I see. If you need to buy time, she should apply for a visit visa extension showing your funds and your statement that you are paying for her expenses and showing that she has emergency and accident insurance (travel insurance of some sort) and state as a reason that you are going to sponsor her and you need more time to complete and send in your sponsorship application.
There are 3 classes you can sponsor a partner under, that's spouse, common law or conjugal. For spouse, you need to be married, for common law, you need to have lived together in a common law relationship for a year or more and you need to prove that and for conjugal, it is enough that your relationship has been ongoing for a year but there must be some barriers, immigration, legal or otherwise for you to not be able to live together as common law nor to get married but you must have a strong marriage like relationship. It is extremely hard for a straight couple to get accepted under conjugal and double hard for people who are already living together so I would advise not trying that. Rather wait until you have a year of living together and go for common law.
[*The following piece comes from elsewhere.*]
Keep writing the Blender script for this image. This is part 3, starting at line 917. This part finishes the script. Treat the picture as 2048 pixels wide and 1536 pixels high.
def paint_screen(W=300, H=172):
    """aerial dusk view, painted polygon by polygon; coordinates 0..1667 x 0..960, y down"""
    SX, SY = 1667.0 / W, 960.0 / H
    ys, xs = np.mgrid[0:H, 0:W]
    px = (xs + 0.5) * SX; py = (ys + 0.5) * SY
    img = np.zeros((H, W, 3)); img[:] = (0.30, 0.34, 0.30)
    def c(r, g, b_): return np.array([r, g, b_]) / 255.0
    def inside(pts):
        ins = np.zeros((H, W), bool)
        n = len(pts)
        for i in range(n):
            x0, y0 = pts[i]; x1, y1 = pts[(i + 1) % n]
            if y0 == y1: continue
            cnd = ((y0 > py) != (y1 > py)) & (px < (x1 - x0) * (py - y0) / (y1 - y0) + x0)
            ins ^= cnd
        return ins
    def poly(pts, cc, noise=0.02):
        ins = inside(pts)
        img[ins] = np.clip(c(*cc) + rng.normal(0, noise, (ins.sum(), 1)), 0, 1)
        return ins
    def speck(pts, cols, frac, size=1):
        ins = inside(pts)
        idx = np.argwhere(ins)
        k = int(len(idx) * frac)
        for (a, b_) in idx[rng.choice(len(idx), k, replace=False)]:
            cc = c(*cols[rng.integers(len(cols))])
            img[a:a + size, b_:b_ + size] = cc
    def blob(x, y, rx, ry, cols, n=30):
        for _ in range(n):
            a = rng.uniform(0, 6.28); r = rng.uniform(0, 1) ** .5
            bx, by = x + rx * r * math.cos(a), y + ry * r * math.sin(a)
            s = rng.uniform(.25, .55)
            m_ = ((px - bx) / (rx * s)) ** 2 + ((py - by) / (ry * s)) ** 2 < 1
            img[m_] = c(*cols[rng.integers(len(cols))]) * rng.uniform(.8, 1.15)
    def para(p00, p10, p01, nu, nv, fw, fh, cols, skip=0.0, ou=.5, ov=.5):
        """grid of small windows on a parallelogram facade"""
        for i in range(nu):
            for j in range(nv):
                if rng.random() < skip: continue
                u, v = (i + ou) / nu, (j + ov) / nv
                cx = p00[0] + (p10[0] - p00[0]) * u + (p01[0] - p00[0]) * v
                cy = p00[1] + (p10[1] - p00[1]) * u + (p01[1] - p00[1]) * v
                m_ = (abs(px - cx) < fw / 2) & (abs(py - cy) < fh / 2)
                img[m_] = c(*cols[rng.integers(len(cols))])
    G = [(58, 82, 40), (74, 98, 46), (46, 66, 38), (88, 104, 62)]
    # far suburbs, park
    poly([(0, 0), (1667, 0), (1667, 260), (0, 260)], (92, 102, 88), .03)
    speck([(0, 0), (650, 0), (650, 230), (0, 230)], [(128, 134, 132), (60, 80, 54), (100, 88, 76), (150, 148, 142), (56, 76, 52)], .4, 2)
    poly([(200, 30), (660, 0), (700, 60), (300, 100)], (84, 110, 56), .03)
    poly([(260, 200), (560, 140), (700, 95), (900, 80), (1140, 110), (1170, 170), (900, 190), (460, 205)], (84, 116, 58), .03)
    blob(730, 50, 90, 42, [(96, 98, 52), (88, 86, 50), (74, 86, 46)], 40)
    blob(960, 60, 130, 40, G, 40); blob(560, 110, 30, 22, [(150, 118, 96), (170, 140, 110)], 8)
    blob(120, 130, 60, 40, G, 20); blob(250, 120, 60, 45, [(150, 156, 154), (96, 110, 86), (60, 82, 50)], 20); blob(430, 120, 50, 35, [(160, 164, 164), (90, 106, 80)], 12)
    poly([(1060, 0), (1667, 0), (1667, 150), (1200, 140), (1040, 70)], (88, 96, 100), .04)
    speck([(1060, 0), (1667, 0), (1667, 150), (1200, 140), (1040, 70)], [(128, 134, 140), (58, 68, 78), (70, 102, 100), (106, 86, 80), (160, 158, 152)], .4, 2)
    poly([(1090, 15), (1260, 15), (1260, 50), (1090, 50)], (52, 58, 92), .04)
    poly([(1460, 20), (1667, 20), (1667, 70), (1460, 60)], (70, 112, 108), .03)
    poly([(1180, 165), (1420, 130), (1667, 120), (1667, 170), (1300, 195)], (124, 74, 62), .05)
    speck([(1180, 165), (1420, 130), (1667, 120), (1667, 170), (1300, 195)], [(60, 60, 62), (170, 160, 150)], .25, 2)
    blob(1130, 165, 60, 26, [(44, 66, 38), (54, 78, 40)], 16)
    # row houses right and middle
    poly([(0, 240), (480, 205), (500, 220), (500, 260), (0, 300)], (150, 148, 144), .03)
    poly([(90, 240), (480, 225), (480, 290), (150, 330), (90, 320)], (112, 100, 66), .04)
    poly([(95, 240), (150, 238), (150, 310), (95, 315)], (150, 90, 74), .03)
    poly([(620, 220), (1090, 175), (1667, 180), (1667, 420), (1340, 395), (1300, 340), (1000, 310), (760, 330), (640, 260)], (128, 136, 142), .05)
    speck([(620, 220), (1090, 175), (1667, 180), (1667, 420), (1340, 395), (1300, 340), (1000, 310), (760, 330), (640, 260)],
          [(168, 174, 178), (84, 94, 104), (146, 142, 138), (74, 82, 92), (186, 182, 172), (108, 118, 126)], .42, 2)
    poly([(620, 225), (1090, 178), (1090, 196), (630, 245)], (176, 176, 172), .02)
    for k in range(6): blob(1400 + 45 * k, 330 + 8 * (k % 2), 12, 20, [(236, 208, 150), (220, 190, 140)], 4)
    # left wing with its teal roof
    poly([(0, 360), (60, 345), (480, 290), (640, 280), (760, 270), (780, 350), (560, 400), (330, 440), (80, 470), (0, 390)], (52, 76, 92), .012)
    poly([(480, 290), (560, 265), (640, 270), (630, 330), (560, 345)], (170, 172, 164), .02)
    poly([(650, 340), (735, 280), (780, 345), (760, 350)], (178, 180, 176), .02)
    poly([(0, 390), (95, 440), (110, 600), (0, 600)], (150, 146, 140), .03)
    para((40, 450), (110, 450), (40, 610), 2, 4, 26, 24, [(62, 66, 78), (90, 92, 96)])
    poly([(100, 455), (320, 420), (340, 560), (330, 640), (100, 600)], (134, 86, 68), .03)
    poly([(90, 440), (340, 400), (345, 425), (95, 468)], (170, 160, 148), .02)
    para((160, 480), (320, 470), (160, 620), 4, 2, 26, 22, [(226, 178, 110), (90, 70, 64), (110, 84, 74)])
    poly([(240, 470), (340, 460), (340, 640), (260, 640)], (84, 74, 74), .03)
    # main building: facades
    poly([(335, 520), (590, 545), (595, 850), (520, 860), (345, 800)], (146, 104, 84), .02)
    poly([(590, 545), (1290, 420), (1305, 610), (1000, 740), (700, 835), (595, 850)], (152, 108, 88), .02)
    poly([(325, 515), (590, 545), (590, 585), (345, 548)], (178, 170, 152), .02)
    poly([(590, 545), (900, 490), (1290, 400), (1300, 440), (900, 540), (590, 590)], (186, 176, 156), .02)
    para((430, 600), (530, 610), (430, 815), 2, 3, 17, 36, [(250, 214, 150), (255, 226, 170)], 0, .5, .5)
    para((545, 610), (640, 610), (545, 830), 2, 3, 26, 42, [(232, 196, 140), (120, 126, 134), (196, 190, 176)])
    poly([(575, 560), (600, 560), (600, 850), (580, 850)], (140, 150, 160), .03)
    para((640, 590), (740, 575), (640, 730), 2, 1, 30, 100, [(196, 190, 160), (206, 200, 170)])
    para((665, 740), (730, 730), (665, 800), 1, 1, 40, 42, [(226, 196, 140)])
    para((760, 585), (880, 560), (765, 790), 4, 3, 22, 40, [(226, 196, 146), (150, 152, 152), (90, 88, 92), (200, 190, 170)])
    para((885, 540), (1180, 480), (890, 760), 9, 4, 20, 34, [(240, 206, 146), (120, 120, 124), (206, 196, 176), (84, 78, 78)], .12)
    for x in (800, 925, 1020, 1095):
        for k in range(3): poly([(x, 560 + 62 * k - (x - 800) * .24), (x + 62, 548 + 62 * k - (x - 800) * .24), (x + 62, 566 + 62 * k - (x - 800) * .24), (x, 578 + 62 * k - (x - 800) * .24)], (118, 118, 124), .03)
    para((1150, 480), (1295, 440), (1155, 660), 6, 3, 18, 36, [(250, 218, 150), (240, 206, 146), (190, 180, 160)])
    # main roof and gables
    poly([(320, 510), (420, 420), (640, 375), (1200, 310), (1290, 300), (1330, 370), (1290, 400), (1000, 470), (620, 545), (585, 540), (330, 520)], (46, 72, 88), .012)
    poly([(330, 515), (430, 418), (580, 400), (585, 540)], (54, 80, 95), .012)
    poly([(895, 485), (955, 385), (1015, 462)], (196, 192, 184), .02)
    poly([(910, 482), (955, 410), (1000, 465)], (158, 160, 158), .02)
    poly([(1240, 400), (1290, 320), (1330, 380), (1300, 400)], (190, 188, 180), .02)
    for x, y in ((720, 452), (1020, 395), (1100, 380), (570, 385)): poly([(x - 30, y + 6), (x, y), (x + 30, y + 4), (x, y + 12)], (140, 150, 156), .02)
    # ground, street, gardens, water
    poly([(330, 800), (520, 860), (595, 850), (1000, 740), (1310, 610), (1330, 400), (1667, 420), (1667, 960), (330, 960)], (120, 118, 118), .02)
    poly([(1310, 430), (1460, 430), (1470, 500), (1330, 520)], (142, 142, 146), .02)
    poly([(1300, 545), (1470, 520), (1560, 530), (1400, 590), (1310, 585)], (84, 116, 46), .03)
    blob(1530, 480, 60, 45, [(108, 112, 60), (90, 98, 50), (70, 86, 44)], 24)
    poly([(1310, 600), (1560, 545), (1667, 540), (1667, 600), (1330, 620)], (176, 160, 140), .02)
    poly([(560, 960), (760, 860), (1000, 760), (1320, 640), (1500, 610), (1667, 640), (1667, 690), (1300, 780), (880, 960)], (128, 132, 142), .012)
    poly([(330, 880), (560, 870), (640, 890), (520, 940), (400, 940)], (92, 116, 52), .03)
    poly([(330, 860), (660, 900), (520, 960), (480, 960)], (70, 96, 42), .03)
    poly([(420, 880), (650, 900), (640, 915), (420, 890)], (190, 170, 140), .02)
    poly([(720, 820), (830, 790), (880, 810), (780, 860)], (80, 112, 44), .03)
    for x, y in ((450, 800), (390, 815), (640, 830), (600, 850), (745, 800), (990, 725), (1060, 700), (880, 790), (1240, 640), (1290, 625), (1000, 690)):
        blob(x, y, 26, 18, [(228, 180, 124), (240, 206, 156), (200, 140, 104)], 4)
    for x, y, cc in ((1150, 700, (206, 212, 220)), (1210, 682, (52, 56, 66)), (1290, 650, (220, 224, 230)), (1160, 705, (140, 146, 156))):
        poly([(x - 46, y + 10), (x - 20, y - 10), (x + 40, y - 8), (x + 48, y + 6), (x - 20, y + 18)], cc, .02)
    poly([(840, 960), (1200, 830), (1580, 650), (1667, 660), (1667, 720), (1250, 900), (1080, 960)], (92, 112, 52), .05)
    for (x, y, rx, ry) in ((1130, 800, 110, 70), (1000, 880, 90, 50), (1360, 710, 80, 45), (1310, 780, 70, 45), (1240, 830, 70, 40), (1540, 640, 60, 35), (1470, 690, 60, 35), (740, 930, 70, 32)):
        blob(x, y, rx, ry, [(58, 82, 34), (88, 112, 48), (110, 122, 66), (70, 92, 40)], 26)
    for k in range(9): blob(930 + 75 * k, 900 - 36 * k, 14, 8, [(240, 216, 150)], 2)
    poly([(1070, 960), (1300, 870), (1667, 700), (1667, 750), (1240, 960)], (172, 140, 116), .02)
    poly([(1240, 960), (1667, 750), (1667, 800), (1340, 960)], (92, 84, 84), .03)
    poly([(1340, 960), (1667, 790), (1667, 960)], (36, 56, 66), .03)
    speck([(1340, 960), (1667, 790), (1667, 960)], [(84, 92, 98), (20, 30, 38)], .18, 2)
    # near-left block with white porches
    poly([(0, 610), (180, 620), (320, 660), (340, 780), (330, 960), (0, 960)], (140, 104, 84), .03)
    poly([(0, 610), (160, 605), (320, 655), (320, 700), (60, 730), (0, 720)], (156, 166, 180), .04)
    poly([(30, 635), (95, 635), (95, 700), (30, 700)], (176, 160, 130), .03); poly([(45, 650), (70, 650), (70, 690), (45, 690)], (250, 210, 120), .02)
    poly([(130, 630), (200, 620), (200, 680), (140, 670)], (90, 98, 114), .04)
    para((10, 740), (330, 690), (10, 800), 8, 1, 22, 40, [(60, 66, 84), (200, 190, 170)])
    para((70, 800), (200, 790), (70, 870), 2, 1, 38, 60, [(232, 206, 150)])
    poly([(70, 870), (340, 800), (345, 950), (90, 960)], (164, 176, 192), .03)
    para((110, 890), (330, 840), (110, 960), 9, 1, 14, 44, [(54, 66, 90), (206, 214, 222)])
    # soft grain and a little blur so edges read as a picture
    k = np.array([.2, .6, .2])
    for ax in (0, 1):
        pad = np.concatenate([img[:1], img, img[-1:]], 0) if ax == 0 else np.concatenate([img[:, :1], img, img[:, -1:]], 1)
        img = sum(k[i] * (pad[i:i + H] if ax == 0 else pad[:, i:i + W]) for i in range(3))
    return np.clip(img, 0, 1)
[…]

I am not sure which law you are referring to that changed in October. As far as I know, there are no changes at immigration except the one for conditional permanent residency for spouses. That's not a change in definition of partner. It is a change saying that your partner will get a conditional PR for 2 years and after that, they will check if you are still together. This was done to fight marriage fraud. Being married as opposed to being common law will not change anything with immigration except the burden of proof of having lived together for a year before you can apply.